Bilge is an assistant teaching professor at Northeastern University's psychology department, and Ozturk's friend.
"Rumeysa is the kindest, the sweetest, the most decent person that you would come across in your life," she said.
Fatema Ahmad, executive director of the Muslim Justice League, said the surveillance video was "horrifying and many neighbors witnessed it happening... The community is really scared. I think all of us are scared, especially immigrants, regardless of status."
Ozturk is a Fulbright scholar and student in Tufts' doctoral program for Child Study and Human Development who had been in the country on an F-1 visa to study.
Her arrest came a year after Ozturk co-authored an opinion piece in the school's student paper, the Tufts Daily, that criticized Medford, Massachusetts-based Tufts' response to calls by students to divest from companies with ties to Israel and to "acknowledge the Palestinian genocide."
"She is being unlawfully targeted by the Trump administration simply because she co-authored an op-ed calling for Palestinians to have basic human rights," said Mahsa Khanbabai, Ozturk's lawyer, in a statement on Thursday (March 27).
Following Ozturk's arrest, Khanbabai filed a lawsuit late on Tuesday arguing she was unlawfully detained, prompting U.S. District Judge Indira Talwani in Boston that night to order U.S. Immigration and Customs Enforcement to not move Ozturk out of Massachusetts without at least 48 hours notice.
Yet by Wednesday (March 26) night, Ozturk was in Louisiana, despite the court order, Khanbabai said.
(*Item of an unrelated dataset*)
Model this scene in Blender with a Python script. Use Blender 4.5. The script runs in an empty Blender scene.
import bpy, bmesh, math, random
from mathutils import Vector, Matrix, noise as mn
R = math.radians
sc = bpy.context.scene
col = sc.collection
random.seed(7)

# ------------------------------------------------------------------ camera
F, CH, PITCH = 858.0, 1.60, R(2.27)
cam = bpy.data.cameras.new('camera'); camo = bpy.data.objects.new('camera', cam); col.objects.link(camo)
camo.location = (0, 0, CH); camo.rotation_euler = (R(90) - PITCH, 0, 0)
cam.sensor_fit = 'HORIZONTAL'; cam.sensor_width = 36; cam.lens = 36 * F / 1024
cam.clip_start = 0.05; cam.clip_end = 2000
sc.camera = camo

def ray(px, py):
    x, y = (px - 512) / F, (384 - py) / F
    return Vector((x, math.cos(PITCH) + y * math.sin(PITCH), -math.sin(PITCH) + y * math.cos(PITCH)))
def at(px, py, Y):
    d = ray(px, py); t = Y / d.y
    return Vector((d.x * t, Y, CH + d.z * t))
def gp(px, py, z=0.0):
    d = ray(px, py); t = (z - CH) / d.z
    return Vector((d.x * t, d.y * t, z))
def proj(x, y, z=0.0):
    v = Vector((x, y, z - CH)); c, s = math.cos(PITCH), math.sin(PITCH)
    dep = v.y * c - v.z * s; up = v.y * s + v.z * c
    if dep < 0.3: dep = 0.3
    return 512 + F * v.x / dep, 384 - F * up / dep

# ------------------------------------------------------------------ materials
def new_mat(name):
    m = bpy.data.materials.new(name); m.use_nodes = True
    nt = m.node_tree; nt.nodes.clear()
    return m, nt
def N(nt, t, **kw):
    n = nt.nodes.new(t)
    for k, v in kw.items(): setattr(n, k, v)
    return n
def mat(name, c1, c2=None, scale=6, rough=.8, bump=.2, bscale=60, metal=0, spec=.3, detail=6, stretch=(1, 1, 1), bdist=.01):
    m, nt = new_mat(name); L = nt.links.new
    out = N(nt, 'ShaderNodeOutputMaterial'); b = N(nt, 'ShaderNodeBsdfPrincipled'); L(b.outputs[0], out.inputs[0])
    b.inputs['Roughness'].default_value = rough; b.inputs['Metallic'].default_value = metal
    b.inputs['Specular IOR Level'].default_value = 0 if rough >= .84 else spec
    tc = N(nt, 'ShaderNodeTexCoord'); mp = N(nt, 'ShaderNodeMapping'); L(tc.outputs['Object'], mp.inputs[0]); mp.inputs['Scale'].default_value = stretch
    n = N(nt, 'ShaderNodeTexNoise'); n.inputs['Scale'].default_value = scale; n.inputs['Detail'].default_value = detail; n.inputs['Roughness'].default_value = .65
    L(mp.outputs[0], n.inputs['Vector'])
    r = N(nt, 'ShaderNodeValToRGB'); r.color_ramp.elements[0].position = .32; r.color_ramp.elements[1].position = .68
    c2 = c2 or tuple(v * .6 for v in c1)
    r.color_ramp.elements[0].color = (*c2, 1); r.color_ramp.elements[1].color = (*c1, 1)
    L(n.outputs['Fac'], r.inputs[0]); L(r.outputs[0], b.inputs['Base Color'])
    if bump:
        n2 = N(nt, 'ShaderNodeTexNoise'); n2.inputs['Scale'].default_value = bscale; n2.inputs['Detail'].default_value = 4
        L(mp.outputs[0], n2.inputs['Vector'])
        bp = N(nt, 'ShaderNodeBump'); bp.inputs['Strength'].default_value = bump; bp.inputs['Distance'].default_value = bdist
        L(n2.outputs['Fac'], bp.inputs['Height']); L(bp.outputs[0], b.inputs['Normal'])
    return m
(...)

She said people "should all be horrified at the way DHS abducted Rumeysa in broad daylight. No person, regardless of their citizenship status, should be targeted over their views, especially in support of human rights."
She was arrested as part of the Trump administration's targeting of international students as it seeks to crack down on immigration, including ramping up immigration arrests and sharply restricting border crossings.
U.S. Secretary of State Marco Rubio said on Thursday the State Department may have revoked more than 300 visas and warned that the Trump administration was looking every day for "these lunatics" after Washington this week detained and revoked Ozturk's visa.
"It might be more than 300 at this point. We do it every day. Every time I find one of these lunatics, I take away their visas," Rubio said at a press conference in Guyana, without elaborating on whose visas had been revoked. "At some point, I hope we run out because we've gotten rid of all of them, but we're looking every day for these lunatics that are tearing things up."
The top U.S. diplomat confirmed the State Department revoked Ozturk's visa but did not address details when asked what specific actions Ozturk had taken that merited such a move.
Rubio said if a person applies "for a visa to enter the United States and be a student and you tell us that the reason why you're coming to the United States is not just because you want to write op-eds, but because you want to participate in movements that are involved in doing things like vandalizing universities, harassing students, taking over buildings, creating a ruckus, we're not going to give you a visa."